Glenn Greenwald agrees. So does
Benjamin Wittes:
Barely a year ago, I found myself writing this statement in defense of Justice Department attorneys who had previously represented Guantanamo detainees. For present purposes, the important passages are the following:
The American tradition of zealous representation of unpopular clients is at least as old as John Adams’s representation of the British soldiers charged in the Boston massacre. . . . The War on Terror raised any number of novel legal questions, which collectively created a significant role in judicial, executive and legislative forums alike for honorable advocacy on behalf of detainees. . . .
Good defense counsel is . . . key to ensuring that military commissions, federal juries, and federal judges have access to the best arguments and most rigorous factual presentations before making crucial decisions that affect both national security and paramount liberty interests.
To delegitimize the role detainee counsel play is to demand adjudications and policymaking stripped of a full record. Whatever systems America develops to handle difficult detention questions will rely, at least some of the time, on an aggressive defense bar; those who take up that function do a service to the system.
These points all apply to this case as well. Sometimes, the politically unpopular client is the House of Representatives, not a Guantanamo detainee. Sometimes, the contested legal questions are not ones related to counterterrorism but involve marriage and equality and tradition. But good counsel is still critical to ensuring that tribunals have access to the best arguments and most rigorous factual presentations before making crucial decisions. When interest groups pressure law firms to drop such representations, they are still demanding adjudications stripped of a full record–or objecting to the right of their opponents to have adjudications at all. And if major law firms will buckle under such political pressures before defending a (rightly, in my view) disfavored federal statute, can anyone really imagine that they will not also abandon other disfavored clients?
Yes, as Clarknt67 has suggest, it's nice to shift the Overton Window so far on DOMA to make its support
this untouchable in our culture, and there's no question you can think less of Paul Clement personally for taking on this case. Nor would anyone have raised hackles if K&S had declined to take on this case in the first place, based on internal and perceived external backlash.
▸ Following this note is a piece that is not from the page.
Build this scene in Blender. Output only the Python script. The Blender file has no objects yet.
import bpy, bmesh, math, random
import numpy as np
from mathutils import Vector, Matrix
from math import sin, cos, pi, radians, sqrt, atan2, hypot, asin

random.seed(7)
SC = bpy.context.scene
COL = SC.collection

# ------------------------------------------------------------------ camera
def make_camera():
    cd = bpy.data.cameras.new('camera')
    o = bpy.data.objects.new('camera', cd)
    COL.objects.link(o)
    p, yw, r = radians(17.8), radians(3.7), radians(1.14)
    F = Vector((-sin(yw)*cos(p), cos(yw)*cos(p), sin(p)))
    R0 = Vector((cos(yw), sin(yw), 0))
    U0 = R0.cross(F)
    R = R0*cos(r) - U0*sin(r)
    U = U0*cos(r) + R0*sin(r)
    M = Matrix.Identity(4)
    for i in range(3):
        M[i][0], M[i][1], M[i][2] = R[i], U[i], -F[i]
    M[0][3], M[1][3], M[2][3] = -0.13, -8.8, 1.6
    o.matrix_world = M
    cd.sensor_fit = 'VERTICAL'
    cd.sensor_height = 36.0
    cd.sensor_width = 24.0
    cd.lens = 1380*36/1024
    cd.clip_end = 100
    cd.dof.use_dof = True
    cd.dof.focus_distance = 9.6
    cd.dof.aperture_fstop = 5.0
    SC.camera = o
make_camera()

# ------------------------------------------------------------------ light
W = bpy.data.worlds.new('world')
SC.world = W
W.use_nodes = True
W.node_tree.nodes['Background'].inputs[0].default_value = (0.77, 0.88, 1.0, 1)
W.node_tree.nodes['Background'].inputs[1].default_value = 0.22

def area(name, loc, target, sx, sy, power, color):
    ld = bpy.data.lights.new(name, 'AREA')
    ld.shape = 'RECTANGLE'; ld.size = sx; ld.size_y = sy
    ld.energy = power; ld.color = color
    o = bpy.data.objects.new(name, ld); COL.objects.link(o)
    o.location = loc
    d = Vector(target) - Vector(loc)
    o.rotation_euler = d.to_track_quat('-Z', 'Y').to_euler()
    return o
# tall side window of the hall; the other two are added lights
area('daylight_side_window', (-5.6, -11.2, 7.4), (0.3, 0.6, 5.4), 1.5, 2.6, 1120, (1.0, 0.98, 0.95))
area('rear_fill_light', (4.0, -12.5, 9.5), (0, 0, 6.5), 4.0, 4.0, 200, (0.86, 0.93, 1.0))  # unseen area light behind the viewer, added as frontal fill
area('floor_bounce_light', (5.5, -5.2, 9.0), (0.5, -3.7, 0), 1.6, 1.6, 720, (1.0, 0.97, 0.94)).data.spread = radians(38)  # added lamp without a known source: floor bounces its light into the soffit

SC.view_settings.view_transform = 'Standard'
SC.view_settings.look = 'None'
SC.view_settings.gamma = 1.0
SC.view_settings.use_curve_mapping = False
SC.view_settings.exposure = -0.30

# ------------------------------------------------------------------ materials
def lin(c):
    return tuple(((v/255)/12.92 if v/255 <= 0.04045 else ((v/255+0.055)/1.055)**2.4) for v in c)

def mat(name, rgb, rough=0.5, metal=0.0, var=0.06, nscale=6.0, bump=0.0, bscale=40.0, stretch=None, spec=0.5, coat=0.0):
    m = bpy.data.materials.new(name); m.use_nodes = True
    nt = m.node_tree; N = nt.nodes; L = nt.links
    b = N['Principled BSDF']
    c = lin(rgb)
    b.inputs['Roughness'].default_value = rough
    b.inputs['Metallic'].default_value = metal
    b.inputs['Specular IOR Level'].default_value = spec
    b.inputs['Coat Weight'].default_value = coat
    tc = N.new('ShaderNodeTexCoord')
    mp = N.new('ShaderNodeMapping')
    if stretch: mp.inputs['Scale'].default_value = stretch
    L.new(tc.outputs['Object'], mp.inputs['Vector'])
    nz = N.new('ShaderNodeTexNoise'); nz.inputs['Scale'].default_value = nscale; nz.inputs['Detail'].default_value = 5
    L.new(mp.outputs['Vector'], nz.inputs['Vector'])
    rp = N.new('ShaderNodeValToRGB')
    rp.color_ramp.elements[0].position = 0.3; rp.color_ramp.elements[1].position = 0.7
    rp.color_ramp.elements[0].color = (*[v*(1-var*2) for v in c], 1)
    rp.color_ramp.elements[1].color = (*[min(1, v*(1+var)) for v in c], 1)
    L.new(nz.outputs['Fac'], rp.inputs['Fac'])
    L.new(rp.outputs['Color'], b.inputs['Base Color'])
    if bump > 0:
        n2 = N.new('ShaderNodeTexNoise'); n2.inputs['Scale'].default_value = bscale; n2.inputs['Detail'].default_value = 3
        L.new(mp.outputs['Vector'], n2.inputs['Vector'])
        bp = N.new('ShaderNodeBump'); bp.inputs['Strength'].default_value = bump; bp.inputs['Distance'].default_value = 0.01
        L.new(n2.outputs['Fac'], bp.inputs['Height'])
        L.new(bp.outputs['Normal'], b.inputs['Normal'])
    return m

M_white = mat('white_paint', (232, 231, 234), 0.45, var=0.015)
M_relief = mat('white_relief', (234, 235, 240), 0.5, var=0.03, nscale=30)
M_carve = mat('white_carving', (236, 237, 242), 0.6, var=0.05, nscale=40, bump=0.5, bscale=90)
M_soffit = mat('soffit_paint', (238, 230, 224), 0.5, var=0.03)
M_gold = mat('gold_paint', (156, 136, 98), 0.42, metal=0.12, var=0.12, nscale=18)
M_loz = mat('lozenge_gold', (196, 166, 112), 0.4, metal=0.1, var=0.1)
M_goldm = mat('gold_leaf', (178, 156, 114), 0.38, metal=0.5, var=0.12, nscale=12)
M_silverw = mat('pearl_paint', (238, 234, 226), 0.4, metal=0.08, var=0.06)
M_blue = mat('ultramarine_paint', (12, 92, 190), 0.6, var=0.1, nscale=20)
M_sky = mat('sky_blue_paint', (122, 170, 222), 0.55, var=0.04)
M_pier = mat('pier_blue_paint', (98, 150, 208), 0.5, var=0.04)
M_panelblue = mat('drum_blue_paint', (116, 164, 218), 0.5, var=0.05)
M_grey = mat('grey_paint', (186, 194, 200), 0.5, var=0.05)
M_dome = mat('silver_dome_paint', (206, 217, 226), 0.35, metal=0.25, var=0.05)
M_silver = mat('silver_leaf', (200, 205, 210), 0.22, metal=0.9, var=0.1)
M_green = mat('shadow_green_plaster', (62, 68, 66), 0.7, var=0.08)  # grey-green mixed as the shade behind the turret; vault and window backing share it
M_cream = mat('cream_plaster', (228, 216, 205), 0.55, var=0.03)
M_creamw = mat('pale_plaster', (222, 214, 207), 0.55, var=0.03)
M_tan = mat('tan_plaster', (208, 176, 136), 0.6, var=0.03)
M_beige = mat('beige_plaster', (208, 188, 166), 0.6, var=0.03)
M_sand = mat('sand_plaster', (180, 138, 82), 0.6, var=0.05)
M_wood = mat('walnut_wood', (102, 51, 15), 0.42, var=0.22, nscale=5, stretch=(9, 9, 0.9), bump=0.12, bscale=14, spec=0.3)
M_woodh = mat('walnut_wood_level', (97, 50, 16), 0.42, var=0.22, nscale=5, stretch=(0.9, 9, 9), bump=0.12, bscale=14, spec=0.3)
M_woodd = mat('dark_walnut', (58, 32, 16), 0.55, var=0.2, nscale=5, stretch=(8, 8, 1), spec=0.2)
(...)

But once that representation is agreed-to, it should be respected. Criticized, sure, but not pressured into non-existence, because this tactic should not be legitimized for use by our political opponents. Dahlia, again:
In the end, politicizing and demonizing the attorneys who represent unpopular clients or causes is really no different than politicizing and demonizing the judges who vote to uphold the rights of unpopular clients. And, yes, I am looking at you, bullies who ran off former members of the Iowa Supreme Court for their votes to uphold gay marriage. Both actions misapprehend the difference between political power and justice. And both ignore the fact that—given a chance to do so without pressure, politics, or threats—the courts will more often than not get it right on their own.